• Records from a data source
◆ ◆ ◆ ◆ ◆ ◆ ◆

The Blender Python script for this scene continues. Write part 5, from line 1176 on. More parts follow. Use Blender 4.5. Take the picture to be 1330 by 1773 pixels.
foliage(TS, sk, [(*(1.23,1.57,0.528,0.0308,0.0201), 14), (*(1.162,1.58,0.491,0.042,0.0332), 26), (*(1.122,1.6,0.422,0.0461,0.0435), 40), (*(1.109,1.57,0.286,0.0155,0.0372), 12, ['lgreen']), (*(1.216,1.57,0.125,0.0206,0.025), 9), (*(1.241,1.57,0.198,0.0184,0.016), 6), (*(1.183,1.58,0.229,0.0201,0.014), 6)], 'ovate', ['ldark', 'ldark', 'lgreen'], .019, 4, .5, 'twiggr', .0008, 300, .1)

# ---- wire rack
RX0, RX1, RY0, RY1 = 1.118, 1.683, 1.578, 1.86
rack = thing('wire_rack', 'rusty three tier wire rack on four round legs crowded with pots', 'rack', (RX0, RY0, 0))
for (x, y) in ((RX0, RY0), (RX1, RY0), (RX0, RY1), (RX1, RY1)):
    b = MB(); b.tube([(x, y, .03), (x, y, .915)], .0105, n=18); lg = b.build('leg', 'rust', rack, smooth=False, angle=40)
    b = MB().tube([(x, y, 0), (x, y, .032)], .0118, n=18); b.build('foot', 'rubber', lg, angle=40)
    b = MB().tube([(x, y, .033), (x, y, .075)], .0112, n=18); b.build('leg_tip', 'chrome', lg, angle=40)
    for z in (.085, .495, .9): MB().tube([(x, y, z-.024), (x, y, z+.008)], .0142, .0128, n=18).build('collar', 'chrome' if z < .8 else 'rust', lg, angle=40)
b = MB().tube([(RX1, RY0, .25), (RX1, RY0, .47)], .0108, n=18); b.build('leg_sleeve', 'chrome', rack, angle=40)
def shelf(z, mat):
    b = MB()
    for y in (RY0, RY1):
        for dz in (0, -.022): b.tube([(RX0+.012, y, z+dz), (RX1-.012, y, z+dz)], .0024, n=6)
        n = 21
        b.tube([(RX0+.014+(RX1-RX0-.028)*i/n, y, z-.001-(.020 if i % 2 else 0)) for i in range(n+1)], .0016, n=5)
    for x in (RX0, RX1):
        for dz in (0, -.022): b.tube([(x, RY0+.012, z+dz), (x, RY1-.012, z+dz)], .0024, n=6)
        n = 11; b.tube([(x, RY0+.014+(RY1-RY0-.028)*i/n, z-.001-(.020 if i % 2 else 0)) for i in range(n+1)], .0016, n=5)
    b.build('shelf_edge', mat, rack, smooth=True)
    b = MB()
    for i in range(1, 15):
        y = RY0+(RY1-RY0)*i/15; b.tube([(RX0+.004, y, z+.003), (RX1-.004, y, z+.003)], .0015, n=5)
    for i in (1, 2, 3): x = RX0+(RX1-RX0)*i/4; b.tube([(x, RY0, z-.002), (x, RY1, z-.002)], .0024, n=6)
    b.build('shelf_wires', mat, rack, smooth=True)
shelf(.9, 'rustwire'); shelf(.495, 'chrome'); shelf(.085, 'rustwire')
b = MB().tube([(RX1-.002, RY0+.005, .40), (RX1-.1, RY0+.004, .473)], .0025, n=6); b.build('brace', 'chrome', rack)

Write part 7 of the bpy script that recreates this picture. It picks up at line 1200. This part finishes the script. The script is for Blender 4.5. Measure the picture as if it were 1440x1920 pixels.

◆ ◆ ◆ ◆ ◆ ◆ ◆

• Given request
Copy out the whole listing exactly; please set it all down.

• Response to this task
The Blender Python script for this scene continues. Write part 5, from line 1176 on. More parts follow. Use Blender 4.5. Take the picture to be 1330 by 1773 pixels.
foliage(TS, sk, [(*(1.23,1.57,0.528,0.0308,0.0201), 14), (*(1.162,1.58,0.491,0.042,0.0332), 26), (*(1.122,1.6,0.422,0.0461,0.0435), 40), (*(1.109,1.57,0.286,0.0155,0.0372), 12, ['lgreen']), (*(1.216,1.57,0.125,0.0206,0.025), 9), (*(1.241,1.57,0.198,0.0184,0.016), 6), (*(1.183,1.58,0.229,0.0201,0.014), 6)], 'ovate', ['ldark', 'ldark', 'lgreen'], .019, 4, .5, 'twiggr', .0008, 300, .1)

# ---- wire rack
RX0, RX1, RY0, RY1 = 1.118, 1.683, 1.578, 1.86
rack = thing('wire_rack', 'rusty three tier wire rack on four round legs crowded with pots', 'rack', (RX0, RY0, 0))
for (x, y) in ((RX0, RY0), (RX1, RY0), (RX0, RY1), (RX1, RY1)):
    b = MB(); b.tube([(x, y, .03), (x, y, .915)], .0105, n=18); lg = b.build('leg', 'rust', rack, smooth=False, angle=40)
    b = MB().tube([(x, y, 0), (x, y, .032)], .0118, n=18); b.build('foot', 'rubber', lg, angle=40)
    b = MB().tube([(x, y, .033), (x, y, .075)], .0112, n=18); b.build('leg_tip', 'chrome', lg, angle=40)
    for z in (.085, .495, .9): MB().tube([(x, y, z-.024), (x, y, z+.008)], .0142, .0128, n=18).build('collar', 'chrome' if z < .8 else 'rust', lg, angle=40)
b = MB().tube([(RX1, RY0, .25), (RX1, RY0, .47)], .0108, n=18); b.build('leg_sleeve', 'chrome', rack, angle=40)
def shelf(z, mat):
    b = MB()
    for y in (RY0, RY1):
        for dz in (0, -.022): b.tube([(RX0+.012, y, z+dz), (RX1-.012, y, z+dz)], .0024, n=6)
        n = 21
        b.tube([(RX0+.014+(RX1-RX0-.028)*i/n, y, z-.001-(.020 if i % 2 else 0)) for i in range(n+1)], .0016, n=5)
    for x in (RX0, RX1):
        for dz in (0, -.022): b.tube([(x, RY0+.012, z+dz), (x, RY1-.012, z+dz)], .0024, n=6)
        n = 11; b.tube([(x, RY0+.014+(RY1-RY0-.028)*i/n, z-.001-(.020 if i % 2 else 0)) for i in range(n+1)], .0016, n=5)
    b.build('shelf_edge', mat, rack, smooth=True)
    b = MB()
    for i in range(1, 15):
        y = RY0+(RY1-RY0)*i/15; b.tube([(RX0+.004, y, z+.003), (RX1-.004, y, z+.003)], .0015, n=5)
    for i in (1, 2, 3): x = RX0+(RX1-RX0)*i/4; b.tube([(x, RY0, z-.002), (x, RY1, z-.002)], .0024, n=6)
    b.build('shelf_wires', mat, rack, smooth=True)
shelf(.9, 'rustwire'); shelf(.495, 'chrome'); shelf(.085, 'rustwire')
b = MB().tube([(RX1-.002, RY0+.005, .40), (RX1-.1, RY0+.004, .473)], .0025, n=6); b.build('brace', 'chrome', rack)

Write part 7 of the bpy script that recreates this picture. It picks up at line 1200. This part finishes the script. The script is for Blender 4.5. Measure the picture as if it were 1440x1920 pixels.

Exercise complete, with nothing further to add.